**PROVIDED MATERIAL**:
━━━━━━━━━━

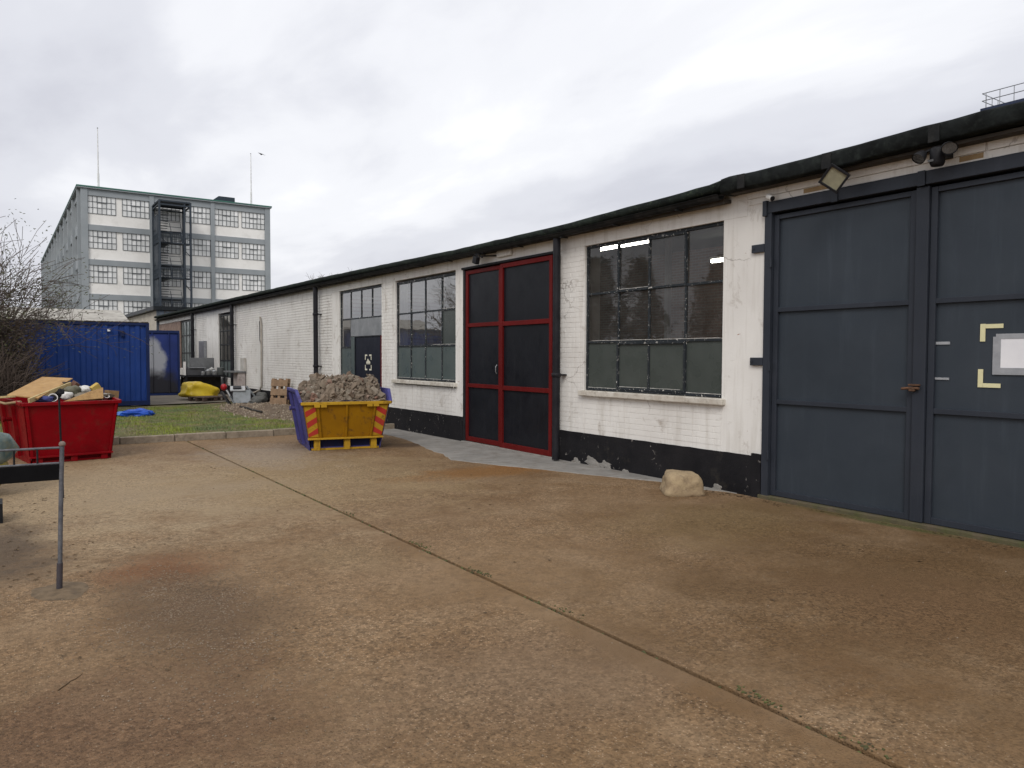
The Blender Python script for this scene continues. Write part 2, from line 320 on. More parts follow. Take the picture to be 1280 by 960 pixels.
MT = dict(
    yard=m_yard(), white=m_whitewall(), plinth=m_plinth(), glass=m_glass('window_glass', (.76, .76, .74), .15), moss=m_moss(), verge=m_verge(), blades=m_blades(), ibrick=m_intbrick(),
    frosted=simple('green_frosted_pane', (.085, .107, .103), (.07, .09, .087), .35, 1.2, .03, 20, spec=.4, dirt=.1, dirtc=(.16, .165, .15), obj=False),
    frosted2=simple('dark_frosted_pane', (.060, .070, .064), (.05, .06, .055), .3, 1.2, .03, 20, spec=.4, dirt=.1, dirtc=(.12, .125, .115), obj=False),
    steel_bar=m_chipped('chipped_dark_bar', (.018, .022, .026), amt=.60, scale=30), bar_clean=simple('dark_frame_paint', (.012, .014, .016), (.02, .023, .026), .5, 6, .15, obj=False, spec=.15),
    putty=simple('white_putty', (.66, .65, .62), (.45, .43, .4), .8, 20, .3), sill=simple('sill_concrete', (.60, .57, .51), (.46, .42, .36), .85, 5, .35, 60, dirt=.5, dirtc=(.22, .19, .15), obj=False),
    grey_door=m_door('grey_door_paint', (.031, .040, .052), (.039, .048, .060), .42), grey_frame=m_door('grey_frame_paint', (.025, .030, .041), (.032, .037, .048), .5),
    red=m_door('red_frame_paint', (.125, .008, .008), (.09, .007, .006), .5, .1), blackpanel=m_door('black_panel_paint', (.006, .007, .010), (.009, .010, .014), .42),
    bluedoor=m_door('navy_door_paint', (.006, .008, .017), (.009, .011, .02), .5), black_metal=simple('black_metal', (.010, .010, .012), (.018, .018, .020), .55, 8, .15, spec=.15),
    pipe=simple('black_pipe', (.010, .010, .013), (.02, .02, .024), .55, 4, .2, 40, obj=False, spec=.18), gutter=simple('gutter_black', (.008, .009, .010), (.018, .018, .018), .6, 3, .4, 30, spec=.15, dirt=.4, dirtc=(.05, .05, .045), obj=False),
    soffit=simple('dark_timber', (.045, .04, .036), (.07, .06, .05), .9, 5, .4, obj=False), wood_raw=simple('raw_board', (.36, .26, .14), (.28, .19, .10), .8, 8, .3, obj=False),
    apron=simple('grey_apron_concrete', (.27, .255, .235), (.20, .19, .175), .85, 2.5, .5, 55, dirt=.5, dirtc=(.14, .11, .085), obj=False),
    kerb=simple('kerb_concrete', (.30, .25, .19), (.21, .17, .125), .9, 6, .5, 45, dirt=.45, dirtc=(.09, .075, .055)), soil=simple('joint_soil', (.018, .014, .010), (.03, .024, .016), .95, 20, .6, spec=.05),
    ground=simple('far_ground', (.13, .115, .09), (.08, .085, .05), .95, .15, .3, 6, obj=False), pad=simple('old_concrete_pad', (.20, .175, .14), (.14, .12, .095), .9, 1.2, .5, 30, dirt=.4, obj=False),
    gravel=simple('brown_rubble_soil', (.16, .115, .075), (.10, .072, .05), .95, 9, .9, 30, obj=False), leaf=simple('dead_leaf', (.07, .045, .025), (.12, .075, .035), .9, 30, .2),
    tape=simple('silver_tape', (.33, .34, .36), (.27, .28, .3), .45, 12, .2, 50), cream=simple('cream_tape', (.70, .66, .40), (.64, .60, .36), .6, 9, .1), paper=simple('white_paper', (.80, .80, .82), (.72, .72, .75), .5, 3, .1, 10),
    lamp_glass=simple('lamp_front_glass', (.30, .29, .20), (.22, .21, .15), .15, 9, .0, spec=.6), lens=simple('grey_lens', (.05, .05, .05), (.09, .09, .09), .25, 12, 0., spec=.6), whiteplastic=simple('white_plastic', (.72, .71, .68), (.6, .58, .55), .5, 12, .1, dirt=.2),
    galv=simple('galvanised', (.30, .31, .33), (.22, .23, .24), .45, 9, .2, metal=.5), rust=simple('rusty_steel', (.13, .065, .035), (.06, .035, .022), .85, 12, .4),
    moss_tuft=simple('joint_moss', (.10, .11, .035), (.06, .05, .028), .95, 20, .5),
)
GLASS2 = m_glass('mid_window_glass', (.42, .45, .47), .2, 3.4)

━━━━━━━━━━

**PROBLEM**: Make an exact copy of the listing above. Do not include the pictures.

**RESULT OF THIS TASK**:
The Blender Python script for this scene continues. Write part 2, from line 320 on. More parts follow. Take the picture to be 1280 by 960 pixels.
MT = dict(
    yard=m_yard(), white=m_whitewall(), plinth=m_plinth(), glass=m_glass('window_glass', (.76, .76, .74), .15), moss=m_moss(), verge=m_verge(), blades=m_blades(), ibrick=m_intbrick(),
    frosted=simple('green_frosted_pane', (.085, .107, .103), (.07, .09, .087), .35, 1.2, .03, 20, spec=.4, dirt=.1, dirtc=(.16, .165, .15), obj=False),
    frosted2=simple('dark_frosted_pane', (.060, .070, .064), (.05, .06, .055), .3, 1.2, .03, 20, spec=.4, dirt=.1, dirtc=(.12, .125, .115), obj=False),
    steel_bar=m_chipped('chipped_dark_bar', (.018, .022, .026), amt=.60, scale=30), bar_clean=simple('dark_frame_paint', (.012, .014, .016), (.02, .023, .026), .5, 6, .15, obj=False, spec=.15),
    putty=simple('white_putty', (.66, .65, .62), (.45, .43, .4), .8, 20, .3), sill=simple('sill_concrete', (.60, .57, .51), (.46, .42, .36), .85, 5, .35, 60, dirt=.5, dirtc=(.22, .19, .15), obj=False),
    grey_door=m_door('grey_door_paint', (.031, .040, .052), (.039, .048, .060), .42), grey_frame=m_door('grey_frame_paint', (.025, .030, .041), (.032, .037, .048), .5),
    red=m_door('red_frame_paint', (.125, .008, .008), (.09, .007, .006), .5, .1), blackpanel=m_door('black_panel_paint', (.006, .007, .010), (.009, .010, .014), .42),
    bluedoor=m_door('navy_door_paint', (.006, .008, .017), (.009, .011, .02), .5), black_metal=simple('black_metal', (.010, .010, .012), (.018, .018, .020), .55, 8, .15, spec=.15),
    pipe=simple('black_pipe', (.010, .010, .013), (.02, .02, .024), .55, 4, .2, 40, obj=False, spec=.18), gutter=simple('gutter_black', (.008, .009, .010), (.018, .018, .018), .6, 3, .4, 30, spec=.15, dirt=.4, dirtc=(.05, .05, .045), obj=False),
    soffit=simple('dark_timber', (.045, .04, .036), (.07, .06, .05), .9, 5, .4, obj=False), wood_raw=simple('raw_board', (.36, .26, .14), (.28, .19, .10), .8, 8, .3, obj=False),
    apron=simple('grey_apron_concrete', (.27, .255, .235), (.20, .19, .175), .85, 2.5, .5, 55, dirt=.5, dirtc=(.14, .11, .085), obj=False),
    kerb=simple('kerb_concrete', (.30, .25, .19), (.21, .17, .125), .9, 6, .5, 45, dirt=.45, dirtc=(.09, .075, .055)), soil=simple('joint_soil', (.018, .014, .010), (.03, .024, .016), .95, 20, .6, spec=.05),
    ground=simple('far_ground', (.13, .115, .09), (.08, .085, .05), .95, .15, .3, 6, obj=False), pad=simple('old_concrete_pad', (.20, .175, .14), (.14, .12, .095), .9, 1.2, .5, 30, dirt=.4, obj=False),
    gravel=simple('brown_rubble_soil', (.16, .115, .075), (.10, .072, .05), .95, 9, .9, 30, obj=False), leaf=simple('dead_leaf', (.07, .045, .025), (.12, .075, .035), .9, 30, .2),
    tape=simple('silver_tape', (.33, .34, .36), (.27, .28, .3), .45, 12, .2, 50), cream=simple('cream_tape', (.70, .66, .40), (.64, .60, .36), .6, 9, .1), paper=simple('white_paper', (.80, .80, .82), (.72, .72, .75), .5, 3, .1, 10),
    lamp_glass=simple('lamp_front_glass', (.30, .29, .20), (.22, .21, .15), .15, 9, .0, spec=.6), lens=simple('grey_lens', (.05, .05, .05), (.09, .09, .09), .25, 12, 0., spec=.6), whiteplastic=simple('white_plastic', (.72, .71, .68), (.6, .58, .55), .5, 12, .1, dirt=.2),
    galv=simple('galvanised', (.30, .31, .33), (.22, .23, .24), .45, 9, .2, metal=.5), rust=simple('rusty_steel', (.13, .065, .035), (.06, .035, .022), .85, 12, .4),
    moss_tuft=simple('joint_moss', (.10, .11, .035), (.06, .05, .028), .95, 20, .5),
)
GLASS2 = m_glass('mid_window_glass', (.42, .45, .47), .2, 3.4)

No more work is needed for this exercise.